In connection with the Offering, the Company paid $25,200 in cash finder’s fees, issued 218,320 compensation shares and advisory shares at a deemed price of $0.50 per common share, and issued 268,720 Compensation Warrants, exercisable at a price of $0.50 per common share of the Company, until December 31, 2025, subject to an Accelerated Expiry Date. All securities issued under the Offering are subject to a four-month and one day statutory hold period in accordance with applicable securities laws.
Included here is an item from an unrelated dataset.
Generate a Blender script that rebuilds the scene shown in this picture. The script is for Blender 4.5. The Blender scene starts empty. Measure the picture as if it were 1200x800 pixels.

The Company intends to use the proceeds from the Offering as disclosed in the Company’s press release dated August 5, 2025. Capitalized terms used in this news release and not defined herein have the meanings given to them in the Company’s news release dated August 5, 2025. The Company may close another tranche of the Offering at its discretion.

 

This news release does not constitute an offer to sell or a solicitation of an offer to sell any of securities in the United States. The securities have not been and will not be registered under the United States Securities Act of 1933, as amended (the “U.S. Securities Act”) or any state securities laws and may not be offered or sold within the United States or to U.S. Persons unless registered under the U.S. Securities Act and applicable state securities laws or an exemption from such registration is available. Completion of the Offering is subject to certain conditions including, but not limited to, the receipt of all necessary approvals. There can be no assurance that any further securities will be sold under Offering.

 

The Company has also approved the grant of 1,826,400 restricted share units of the Company to eligible directors, management and consultants of the Company in lieu of cash compensation expenses for the 6 month period commencing September 1, 2025. The RSUs vest on February 28, 2026 and shares issued under these RSUs will be subject to a hold period of four months plus one day from the date of issuance. The RSUs will be granted in accordance with and subject to the Company’s Omnibus Equity Incentive Plan.

 

About First Phosphate Corp.

 

First Phosphate is a mineral development company dedicated to producing high-purity phosphate for the LFP battery industry. The Company is committed to sustainable extraction and purification with a low anticipated carbon footprint. Its vertically integrated model connects phosphate mining directly into the supply chains of North American battery producers. First Phosphate’s flagship project, the Bégin-Lamarche Property in Saguenay-Lac-Saint-Jean, Quebec, contains rare igneous anorthosite rock that yields high-purity phosphate with minimal impurities.